Если бы А. и Б.Стругацкие поддались давлению, мы имели бы сейчас десять — пятнадцать интереснейших версий новых приключений Алексея Быкова, Леонида Горбовского и Максима Каммерера. Ценой «03», «Поиска предназначения», «Града обреченного». Совершенно нетрадиционную систему сиквелов создал А.Лазарчук, видимо, некогда поставивший перед собой задачу переписать «Солдат Вавилона» так, чтобы читатель наконец расшифровал скрытые смыслы. Так появляются последовательно «Транквиллиум», «Посмотри в глаза чудовищ» (совместно с М.Успенским), «Кесаревна Отрада». Каждая из этих книг стала литературным событием. Ни одна из них не может быть названа в явной форме «продолжением» — что с того, что используются те же структурообразующие идеи, если идей в «Опоздавших к лету» хватает на сотню обычных книг? Нельзя же требовать от человека, и без того ушедшего в отрыв от «главных сил» цивилизации, чтобы каждая его новая работа была откровением. Или все-таки можно?

6.

Следует сказать о писателях, творчество которых является, по моему мнению, наиболее характерным примером современного литературного процесса.

Более всех новому экономическому стандарту в 52 авторских листа хорошей прозы в год соответствуют, по моему мнению, С.Лукьяненко, Г.Л.Олди и Н.Перумов. Каждый из них занял свою экологическую нишу, достигнув в своем деле совершенства.

Композитная личность Г.Л.Олди прежде всего умна, эрудирована и иронична. И невероятно работоспособна.

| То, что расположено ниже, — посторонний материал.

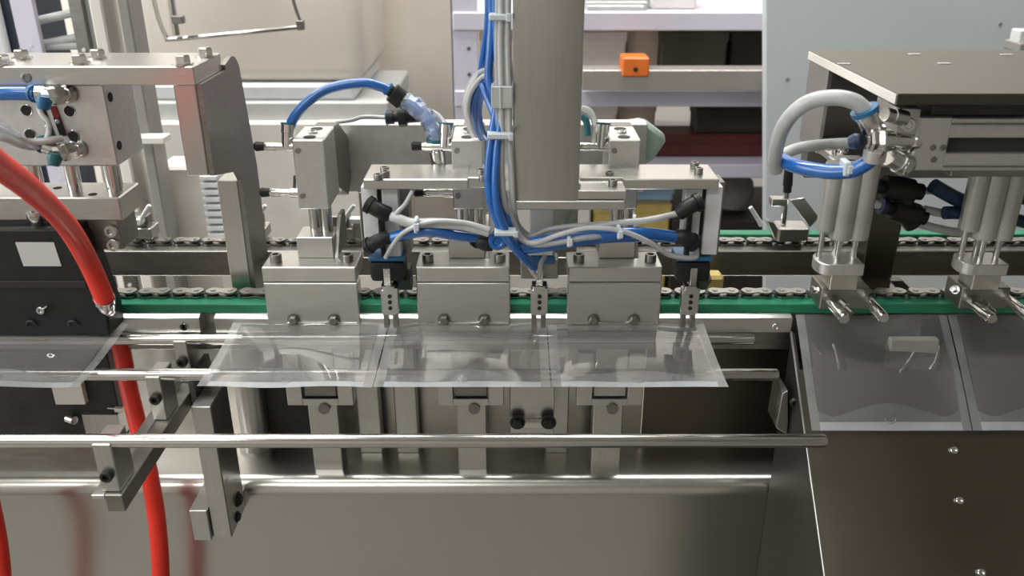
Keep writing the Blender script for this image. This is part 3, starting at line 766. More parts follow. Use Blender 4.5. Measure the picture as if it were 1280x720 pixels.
e3 = T([(872, 253, 0.655), (860, 259, 0.653), (848, 266, 0.655)])
elbow('elbow_fitting', e3[0], e3[1], e3[2], 0.0064, 'black elbow fitting at the top of the right gantry leg')
e4 = T([(866, 303, 0.655), (856, 297, 0.653), (846, 296, 0.655)])
elbow('elbow_fitting', e4[0], e4[1], e4[2], 0.0064, 'black elbow fitting low on the right gantry leg')
e5 = T([(598, 298, 0.655), (606, 303, 0.65), (614, 304, 0.652)])
elbow('elbow_fitting', e5[0], e5[1], e5[2], 0.0068, 'black fitting where the left blue tube meets the bundle')
q = at(622, 303, 0.642)
t = thing('round_cap', 'round blue cap where the tubes gather below the column', 'cap', q)
MB().lathe(q + Vector((0, 0.006, 0)), q, [(0, 0.0075), (0.7, 0.0075), (1, 0.006), (1, 0.004), (0.85, 0.003)], 18).build('disc', 'blue_tube', t)
MB().cyl(q + Vector((0, 0.018, 0)), q + Vector((0, 0.006, 0)), 0.005, n=12).build('stem', 'black_plastic', t)

# ------------------------------------------------------------------ tubes and cables of the gantry
B, G = 'blue_tube', 'grey_tube'
grp = 'tubes bundled on the column'
hose('air_hose', [(613, -60, .655), (615, 20, .655), (613, 60, .652), (611, 100, .65), (620, 130, .645), (615, 170, .64), (610, 215, .635), (614, 255, .632), (628, 290, .632), (650, 318, .637), (668, 335, .65)], 0.0032, B, 'leftmost blue air hose of the column bundle curving to the middle gripper', 'hose', grp)
hose('air_hose', [(618, -60, .65), (620, 20, .65), (622, 70, .648), (626, 110, .643), (626, 150, .64), (621, 190, .635), (619, 235, .63), (624, 270, .628), (640, 302, .632), (662, 326, .65)], 0.0030, B, 'second blue air hose of the column bundle lying along the grey cables', 'hose', grp)
hose('air_hose', [(609, -60, .66), (610, 20, .66), (604, 70, .665), (601, 95, .668), (606, 115, .66), (619, 150, .648), (624, 190, .64), (625, 240, .638), (640, 285, .64), (655, 300, .645)], 0.0026, B, 'thin blue air hose bulging out left beside the loop', 'hose', grp)
for k, (dx, r, m) in enumerate(((0, .0021, 'clear_tube'), (4.5, .0024, G), (9, .0024, 'clear_tube'), (13, .0022, G))):
    w = ['thin clear cable at the left of the grey column bundle', 'grey cable second from the left in the column bundle', 'pale clear cable third from the left in the column bundle', 'grey cable lying closest to the steel column'][k]
    yy = .644 - .002 * (k % 2)
    ends = [[(640, 290, .64), (665, 304, .635), (700, 293, .632), (735, 285, .632), (775, 288, .632), (810, 302, .636), (838, 319, .645), (868, 322, .655), (871, 310, .66)],
            [(643, 280, .645), (660, 296, .65), (690, 286, .65), (740, 281, .648), (800, 276, .648), (846, 267, .652)],
            [(645, 285, .64), (655, 300, .638), (672, 306, .636), (700, 303, .634), (740, 296, .634), (790, 294, .643), (846, 296, .656)],
            [(648, 282, .65), (664, 296, .655), (680, 300, .66), (690, 306, .67)]][k]
    pts = [(622 + dx, -60, yy), (622 + dx, 18, yy), (621 + dx * 1.05, 60, yy), (622 + dx * 1.1, 118, yy - .003), (622 + dx * 1.15, 168, yy - .004), (620 + dx * 1.5, 215, yy - .006), (626 + dx * 1.2, 255, yy - .006)] + ends
    hose('cable', pts, r, m, w, 'cable', 'grey cables bundled on the column')
# runs to the left leg
hose('air_hose', [(598, 297, .652), (570, 294, .648), (540, 289, .646), (515, 291, .648), (487, 298, .655)], 0.0046, B, 'thick blue air hose running left from the bundle to the left leg', 'hose', 'blue hoses under the cross bar')
hose('air_hose', [(640, 309, .642), (672, 303, .640), (710, 297, .638), (750, 294, .638), (790, 291, .641), (820, 293, .646), (848, 297, .655)], 0.0050, B, 'thick blue air hose running right from the bundle to the right leg', 'hose', 'blue hoses under the cross bar')
hose('air_hose', [(632, 296, .64), (650, 312, .640), (690, 309, .640), (740, 301, .640), (790, 298, .645), (846, 299, .657)], 0.0030, B, 'slim blue air hose just below the thick right-hand blue hose', 'hose', 'blue hoses under the cross bar')
hose('cable', [(486, 268, .655), (497, 273, .65), (515, 279, .648), (545, 279, .645), (580, 282, .643), (612, 290, .64)], 0.0042, G, 'thick grey cable running from the top left elbow to the bundle', 'cable', 'cables under the cross bar')
hose('cable', [(482, 322, .655), (490, 308, .648), (503, 292, .644), (525, 281, .64), (550, 276, .638), (585, 279, .637), (612, 288, .636)], 0.0019, G, 'thin grey cable arching over the left blue hose', 'cable', 'cables under the cross bar')
hose('cable', [(490, 276, .65), (497, 265, .65), (506, 256, .655), (514, 242, .66), (516, 236, .668)], 0.0019, 'grey_tube', 'short grey cable rising to the cross bar beside the left leg', 'cable', 'cables under the cross bar')
hose('cable', [(730, 285, .645), (770, 279, .643), (810, 275, .645), (846, 267, .653)], 0.0026, 'clear_tube', 'clear cable running from the bundle to the top right elbow', 'cable', 'cables under the cross bar')
hose('cable', [(664, 300, .65), (690, 296, .66), (706, 280, .672), (716, 264, .68)], 0.0019, G, 'grey cable rising to the underside of the foot plate', 'cable', 'cables under the cross bar')
hose('air_hose', [(660, 330, .652), (667, 342, .655), (673, 346, .657), (676, 330, .66), (682, 320, .665)], 0.0020, 'clear_tube', 'clear tube ending at the middle gripper', 'hose', 'blue hoses under the cross bar')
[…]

Написать роман за полгода может почти каждый, но еще и изучить за эти полгода культуру, историю, мифологию, например, Индии… Это и называется серьезным отношением к своему творчеству и уважением к читателю. Нет, Олди не будет годами оттачивать очередной шедевр. Но продукт, который он предложит для продажи, будет качественным. И все-таки лучшим Текстом этого автора осталась старая короткая повесть «Витражи патриарха».

Н.Перумов, дебютировавший едва ли не классическим Толкин-клоном «Кольцо тьмы», перечисление недостатков которого было бы непосильным бременем для журнальных страниц, неожиданно для многих вырос за последние годы в писателя, по крайней мере незаурядного. (Есть что-то общее у авторов, пришедших в литературу из серьезной науки. Эволюция И.Ефремова, в более позднее время — А.Столярова, В.Рыбакова, С.Логинова, ныне — Н.Перумова, по-моему, доказывает, что «алгоритм творчества» все-таки существует, он может быть найден людьми с естественно-научным мышлением и превращен ими в «личную технологию».) Н.Перумов по-прежнему много и с удовольствием занимается клонированием «фэнтези» (иногда — в соавторстве), но теперь он работает также и в нарождающемся (но уже популярном) жанре техноромантизма. Думается, на этом пути его ждет еще больший читательский успех, поскольку — сознательно или неосознанно — Н.Перумов применяет здесь беспроигрышный прием: использование отлично разработанной «фэнтезийной» эстетики в нефэнтезийном мире. Правда, этическое содержание возникающих текстов вызывает у меня серьезное беспокойство, причем речь идет не о писательской, а о мирообразующей этике. Но это — уже совсем другая История…

Если кто-то и символизирует современную российскую фантастику, как некую целостность, так это несомненно С.Лукьяненко. В восьмидесятых годах он написал несколько вполне ученических, но добротных вещей («Атомный сон», «Пристань желтых кораблей»), а потом изваял настоящий шедевр «Рыцари сорока островов», короткую «детскую» повесть, сразу создавшую ее автору литературное имя. Потом были многие и многие книги, неизменно популярные, «успешные». Все более и более холодные. Это проявилось даже в названиях: «Холодные берега», «Звезды — холодные игрушки». В полном соответствии с «принципом комфортности» из текстов ушла истинная новизна, но остался ее протез, так что можно до остервенения спорить в компьютерной Сети о подлинной этике Наставников или о сущности виртуальной свободы.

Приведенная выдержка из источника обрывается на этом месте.